RALEIGH, N.C. -- A malfunction caused public warning sirens to sound a false alarm Friday near a North Carolina nuclear power plant, authorities said. North Carolina's Department of Public Safety said the sirens that sounded around 1 p.m. near the Harris Nuclear Plant were a false alarm.

"There is NO emergency at the Harris Nuclear Plant," public safety officials said in a tweet.  

Duke Energy issued a news release saying the sirens malfunctioned, and that the plant southwest of Raleigh was operating safely. The sirens were heard near the towns of Apex and Cary.

"There is no impact to the public and no need for public actions. We will investigate the cause of the malfunction," plant spokesperson Brandon Thomas told CBS affiliate WNCN-TV.

The company said it was investigating the cause along with state and local government officials. Spokesman Brandon Thomas said it wasn't immediately clear how many sirens went off and for how long. The warning system consists of 83 sirens within 10 miles of the plant.

While a test sounding was conducted earlier in the month, no tests had been scheduled for Friday, according to a Duke Energy website.

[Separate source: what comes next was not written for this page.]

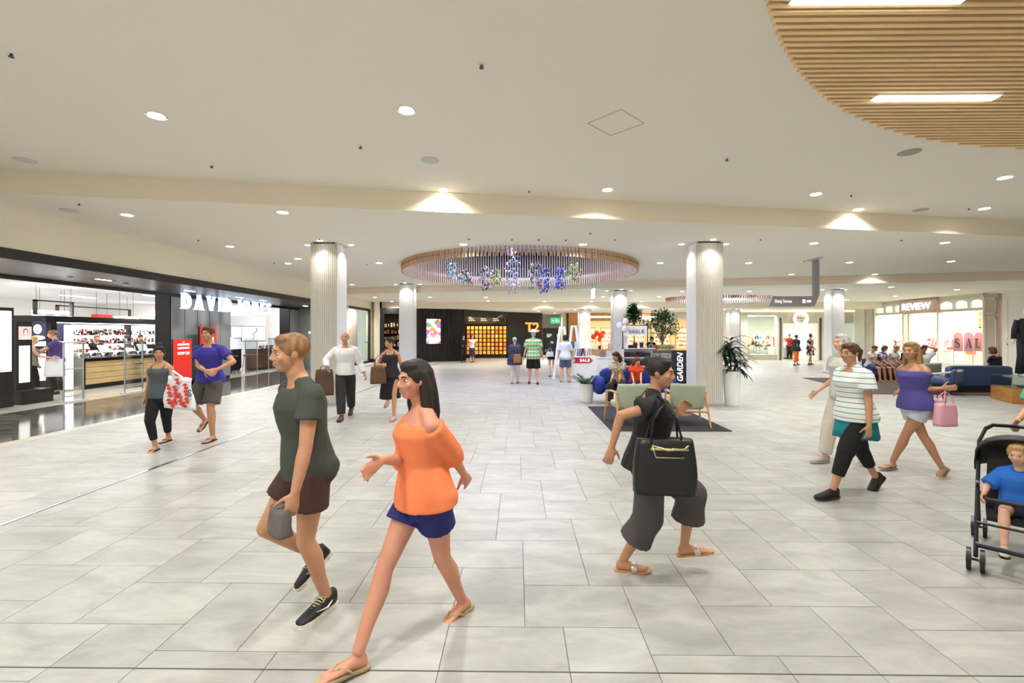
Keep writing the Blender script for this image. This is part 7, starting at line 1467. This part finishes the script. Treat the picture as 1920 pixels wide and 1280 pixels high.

A Cary resident told WNCN-TV the sirens sounded on and off for three to four minutes.

Other residents took to Twitter to voice a mixture of concern and bemusement about hearing the power plant alarms days after a false ballistic missile warning in Hawaii.

Hawaii lawmakers were holding a hearing Friday to discuss a false alarm last weekend that warned of a ballistic missile headed for the island state.

The North Carolina plant, also known as Shearon Harris for its namesake power executive, has a massive 523-foot cooling tower that can be seen from surrounding highways. The plant in New Hill began generating power in 1987.